Sehr geehrter Herr Präsident, Herr Ministerpräsident, liebe Kolleginnen und Kollegen! Ich möchte zunächst an das anschließen, was der Herr Staatsminister zu den Polizeibeamten gesagt hat, und mich auch ganz herzlich für den Einsatz dieser Menschen bedanken, die hier wiederum unsere Sicherheit garantiert haben.

Das war beileibe kein einfacher Einsatz, und es war nicht so, wie es hier Frau Kollegin Tausendfreund dargestellt hat: dass einige Wenige ausgeschert sind und Gewalttaten begangen haben.

(Zurufe von den GRÜNEN)

Meine Damen und Herren, es geht bei dieser Debatte - das möchte ich zu Beginn einmal ganz deutlich sagen - nicht um die Frage, ob und, wenn ja, wann man aus der Atomkraft aussteigen soll oder nicht. Um diese Frage geht es nicht. Es geht darum, inwieweit es ein Recht gibt, seine Meinung friedlich zu sagen, und wo der gewaltsame Widerstand beginnt, der zu verurteilen ist.

Ich muss schon sagen: Bei den Diskussionen der letzten Wochen, aber auch bei den Szenen, die wir gesehen haben, habe ich mich an die 80er-Jahre zurückerinnert gefühlt. Damals wurden Debatten darüber geführt, ob es ein Spannungsfeld zwischen Legalität und Legitimität gibt, ob es einen Widerstand gibt, der zwar nicht legal, aber aufgrund seiner Ziele legitim ist. Da, meine Damen und Herren, müssen wir einen Riegel vorschieben.

Herr Kollege Hartmann, Sie haben die Frage aufgeworfen, wo Gewalt beginnt. Sie haben sich dazu bekannt, mit auf den Schienen gesessen zu sein. Wenn Sie auf den Schienen saßen, haben Sie Grenzbereiche der Nötigung ausgetestet. Zumindest dies ist einmal festzuhalten. Eines ist klar: Wer sich auf Straßen und Schienen setzt, begeht Gewalt.
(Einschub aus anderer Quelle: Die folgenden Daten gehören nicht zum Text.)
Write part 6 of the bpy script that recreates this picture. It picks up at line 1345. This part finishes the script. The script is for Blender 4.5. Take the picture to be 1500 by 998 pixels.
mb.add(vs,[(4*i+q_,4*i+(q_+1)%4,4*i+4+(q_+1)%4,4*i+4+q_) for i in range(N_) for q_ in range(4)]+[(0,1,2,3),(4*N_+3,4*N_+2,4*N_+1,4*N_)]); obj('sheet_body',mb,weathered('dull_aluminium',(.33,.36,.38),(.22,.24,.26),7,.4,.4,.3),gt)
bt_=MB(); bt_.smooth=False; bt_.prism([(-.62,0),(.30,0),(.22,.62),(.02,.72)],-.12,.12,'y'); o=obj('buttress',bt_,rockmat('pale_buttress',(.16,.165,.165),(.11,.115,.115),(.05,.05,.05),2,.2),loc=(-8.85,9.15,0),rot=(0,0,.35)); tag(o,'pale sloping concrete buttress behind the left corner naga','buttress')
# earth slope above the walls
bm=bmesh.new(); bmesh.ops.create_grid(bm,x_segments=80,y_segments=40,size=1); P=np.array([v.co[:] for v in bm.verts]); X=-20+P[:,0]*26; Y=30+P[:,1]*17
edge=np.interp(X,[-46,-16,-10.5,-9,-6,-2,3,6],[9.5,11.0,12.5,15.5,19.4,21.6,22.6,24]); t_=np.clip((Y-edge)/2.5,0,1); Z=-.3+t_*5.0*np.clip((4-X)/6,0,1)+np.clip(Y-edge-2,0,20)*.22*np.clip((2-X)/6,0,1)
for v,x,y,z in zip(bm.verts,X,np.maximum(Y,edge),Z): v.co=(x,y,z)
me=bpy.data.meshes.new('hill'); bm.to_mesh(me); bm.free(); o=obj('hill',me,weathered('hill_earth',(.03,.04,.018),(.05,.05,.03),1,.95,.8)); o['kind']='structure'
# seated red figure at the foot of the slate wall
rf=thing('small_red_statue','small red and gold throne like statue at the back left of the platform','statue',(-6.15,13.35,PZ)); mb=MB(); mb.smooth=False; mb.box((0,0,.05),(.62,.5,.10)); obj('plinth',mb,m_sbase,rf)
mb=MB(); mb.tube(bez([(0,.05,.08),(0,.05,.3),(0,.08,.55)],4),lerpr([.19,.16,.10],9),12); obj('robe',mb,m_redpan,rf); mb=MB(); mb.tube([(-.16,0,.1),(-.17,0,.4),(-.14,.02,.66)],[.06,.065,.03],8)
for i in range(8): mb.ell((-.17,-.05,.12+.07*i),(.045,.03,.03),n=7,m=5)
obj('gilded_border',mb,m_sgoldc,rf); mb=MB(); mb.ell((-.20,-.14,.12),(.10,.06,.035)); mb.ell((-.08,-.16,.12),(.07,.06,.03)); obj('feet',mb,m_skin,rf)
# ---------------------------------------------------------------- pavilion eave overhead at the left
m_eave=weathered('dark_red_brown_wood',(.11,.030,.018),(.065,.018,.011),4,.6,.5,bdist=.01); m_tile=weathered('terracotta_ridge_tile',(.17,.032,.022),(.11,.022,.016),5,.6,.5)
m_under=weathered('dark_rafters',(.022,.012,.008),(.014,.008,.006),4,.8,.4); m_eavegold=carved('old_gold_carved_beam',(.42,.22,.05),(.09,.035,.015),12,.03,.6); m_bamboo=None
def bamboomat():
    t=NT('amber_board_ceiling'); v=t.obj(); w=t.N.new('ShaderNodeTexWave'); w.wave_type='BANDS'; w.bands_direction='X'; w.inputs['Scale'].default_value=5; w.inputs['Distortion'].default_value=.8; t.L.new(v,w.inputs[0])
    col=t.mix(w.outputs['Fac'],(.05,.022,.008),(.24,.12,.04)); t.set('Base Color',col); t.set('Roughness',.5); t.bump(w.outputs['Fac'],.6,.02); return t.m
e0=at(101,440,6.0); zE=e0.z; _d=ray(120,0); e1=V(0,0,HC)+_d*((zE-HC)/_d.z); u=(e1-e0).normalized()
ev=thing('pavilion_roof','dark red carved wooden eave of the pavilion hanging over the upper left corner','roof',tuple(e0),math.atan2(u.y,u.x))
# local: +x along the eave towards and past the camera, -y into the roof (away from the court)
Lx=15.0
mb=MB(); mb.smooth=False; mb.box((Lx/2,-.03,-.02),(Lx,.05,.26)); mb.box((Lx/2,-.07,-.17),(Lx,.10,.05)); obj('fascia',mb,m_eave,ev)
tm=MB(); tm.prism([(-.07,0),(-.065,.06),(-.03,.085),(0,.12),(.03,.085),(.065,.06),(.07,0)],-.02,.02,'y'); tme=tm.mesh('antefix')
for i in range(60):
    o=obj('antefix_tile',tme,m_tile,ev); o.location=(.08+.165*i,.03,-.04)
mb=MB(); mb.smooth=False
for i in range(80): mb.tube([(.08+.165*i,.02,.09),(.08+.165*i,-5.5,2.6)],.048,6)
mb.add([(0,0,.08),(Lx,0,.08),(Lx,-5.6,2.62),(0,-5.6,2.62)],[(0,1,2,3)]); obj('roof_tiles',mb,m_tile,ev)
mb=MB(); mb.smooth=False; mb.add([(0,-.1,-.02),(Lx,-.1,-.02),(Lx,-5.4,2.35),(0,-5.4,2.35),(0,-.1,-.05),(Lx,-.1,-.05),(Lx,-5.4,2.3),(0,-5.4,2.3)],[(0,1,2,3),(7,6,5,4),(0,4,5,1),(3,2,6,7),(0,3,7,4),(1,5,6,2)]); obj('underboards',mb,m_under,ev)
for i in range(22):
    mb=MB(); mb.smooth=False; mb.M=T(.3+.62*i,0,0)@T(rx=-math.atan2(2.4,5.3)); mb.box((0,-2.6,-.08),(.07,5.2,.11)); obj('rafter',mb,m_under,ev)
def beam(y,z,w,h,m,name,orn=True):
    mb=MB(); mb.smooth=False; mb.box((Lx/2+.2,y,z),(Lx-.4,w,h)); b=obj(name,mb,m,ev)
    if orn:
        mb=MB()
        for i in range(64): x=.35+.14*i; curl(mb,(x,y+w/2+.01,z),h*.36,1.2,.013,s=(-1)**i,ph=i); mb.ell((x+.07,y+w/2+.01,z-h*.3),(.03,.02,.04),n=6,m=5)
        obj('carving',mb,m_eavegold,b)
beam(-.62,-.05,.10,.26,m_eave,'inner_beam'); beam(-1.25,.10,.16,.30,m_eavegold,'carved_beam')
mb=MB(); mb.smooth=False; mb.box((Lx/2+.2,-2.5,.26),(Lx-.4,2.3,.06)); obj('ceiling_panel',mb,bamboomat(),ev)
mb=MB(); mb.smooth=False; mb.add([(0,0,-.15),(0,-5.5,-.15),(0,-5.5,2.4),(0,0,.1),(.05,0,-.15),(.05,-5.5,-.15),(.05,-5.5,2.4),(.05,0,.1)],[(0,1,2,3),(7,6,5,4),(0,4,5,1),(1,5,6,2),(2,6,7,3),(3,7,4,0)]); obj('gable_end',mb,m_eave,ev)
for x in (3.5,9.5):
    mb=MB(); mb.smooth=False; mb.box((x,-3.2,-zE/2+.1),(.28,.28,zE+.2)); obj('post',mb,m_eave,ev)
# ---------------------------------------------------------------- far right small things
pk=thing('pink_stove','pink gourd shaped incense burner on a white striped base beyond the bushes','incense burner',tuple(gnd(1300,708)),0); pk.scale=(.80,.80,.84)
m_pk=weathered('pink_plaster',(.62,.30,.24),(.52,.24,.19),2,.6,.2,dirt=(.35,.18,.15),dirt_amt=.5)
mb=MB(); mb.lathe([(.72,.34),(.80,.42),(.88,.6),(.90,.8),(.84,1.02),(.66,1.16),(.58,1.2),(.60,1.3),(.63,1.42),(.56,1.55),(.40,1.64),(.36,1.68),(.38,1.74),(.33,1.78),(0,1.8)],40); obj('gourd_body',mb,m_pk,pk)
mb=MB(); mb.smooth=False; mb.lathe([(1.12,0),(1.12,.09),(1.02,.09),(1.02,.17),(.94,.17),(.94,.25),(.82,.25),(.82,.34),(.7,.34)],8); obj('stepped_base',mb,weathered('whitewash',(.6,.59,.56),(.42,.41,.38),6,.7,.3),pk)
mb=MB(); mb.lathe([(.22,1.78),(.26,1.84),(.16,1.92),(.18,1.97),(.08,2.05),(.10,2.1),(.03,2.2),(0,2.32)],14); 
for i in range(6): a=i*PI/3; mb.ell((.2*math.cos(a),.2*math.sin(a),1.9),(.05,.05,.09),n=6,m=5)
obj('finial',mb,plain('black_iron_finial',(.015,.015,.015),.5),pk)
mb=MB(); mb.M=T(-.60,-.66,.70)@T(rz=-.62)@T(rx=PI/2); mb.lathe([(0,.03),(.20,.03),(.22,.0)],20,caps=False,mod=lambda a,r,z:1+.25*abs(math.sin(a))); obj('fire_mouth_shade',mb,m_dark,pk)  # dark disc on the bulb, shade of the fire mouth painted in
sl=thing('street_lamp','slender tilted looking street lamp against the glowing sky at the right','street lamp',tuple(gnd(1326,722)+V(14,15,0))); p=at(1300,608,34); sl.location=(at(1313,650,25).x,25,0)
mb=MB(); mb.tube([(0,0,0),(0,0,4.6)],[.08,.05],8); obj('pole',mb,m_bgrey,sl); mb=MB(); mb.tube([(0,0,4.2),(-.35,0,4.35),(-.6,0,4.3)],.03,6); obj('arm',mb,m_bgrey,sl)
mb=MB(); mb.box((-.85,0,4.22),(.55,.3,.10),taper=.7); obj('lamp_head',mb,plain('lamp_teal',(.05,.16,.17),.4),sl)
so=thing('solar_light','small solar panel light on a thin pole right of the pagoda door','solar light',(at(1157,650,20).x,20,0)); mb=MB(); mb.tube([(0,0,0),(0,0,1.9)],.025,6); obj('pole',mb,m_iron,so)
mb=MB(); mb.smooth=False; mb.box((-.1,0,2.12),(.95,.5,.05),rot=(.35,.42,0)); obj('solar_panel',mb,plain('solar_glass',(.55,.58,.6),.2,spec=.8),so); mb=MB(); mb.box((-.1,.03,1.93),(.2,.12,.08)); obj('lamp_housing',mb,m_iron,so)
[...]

Die einzige Frage hierzu ist, ob es sich um eine rechtswidrige Gewaltanwendung und damit um Nötigung handelt oder ob man das Ganze mit dem Demonstrationsrecht noch rechtfertigen kann. Wie ich gesagt habe, handelt es sich um einen Grenzbereich. Ich würde als Parlamentarier derartige Grenzbereiche nicht austesten wollen.

(Beifall bei den Freien Wählern)

Wir dürfen selbstverständlich unseren Respekt vor allen Menschen bekunden, die friedlich für ein Anliegen demonstrieren. Aber wir dürfen die Motive nicht bewerten. Es gibt keine guten und keine bösen Demonstranten. Es gibt keine guten und keine bösen Ziele. Vielmehr schützt das Demonstrationsrecht alle Meinungskundgaben, wenn sie sich friedlich vollziehen.

Herr Kollege Pohl, gestatten Sie eine Zwischenfrage des Kollegen Hartmann?

Nein. Eine Zwischenbemerkung kann am Schluss gemacht werden.

Wir müssen zwischen friedlich und unfriedlich unterscheiden. Allein dazwischen verläuft die Trennlinie.

Herr Staatsminister Herrmann hat vorhin das Fußballspiel angesprochen, das am Sonntag stattfinden wird. Es kann nicht angehen, dass dann irgendjemand Gewalt anwendet, weil ihm der Schiedsrichter nicht passt. Genauso wenig kann jemand Gewalt anwenden, weil ihm die Politik der Bundesregierung nicht passt. Das nächste Mal wird für irgendein anderes Anliegen demonstriert, das anderen nicht passt. Dann sagt einer der Demonstranten: Na ja, ich war damit nicht einverstanden, und auch der andere war damit nicht einverstanden; der hat Gewalt angewendet; also darf auch ich das tun. - Aber so geht das nicht.

Deswegen spielt es überhaupt keine Rolle, ob hier irgendjemand einen angeblichen oder tatsächlichen Atomkompromiss aufgekündigt hat.

Wir müssen uns auch davor hüten, gewissen Menschen, die ihre Meinung kundtun, eine höhere Legitimation, ein höheres demokratisches Recht zuzuordnen. Natürlich ist es eindrucksvoll, wenn 50.000 oder 100.000 Menschen demonstrieren. Aber 50.000 und 100.000 Menschen sind in Deutschland noch keine Mehrheit. Das bitte ich einmal festzuhalten.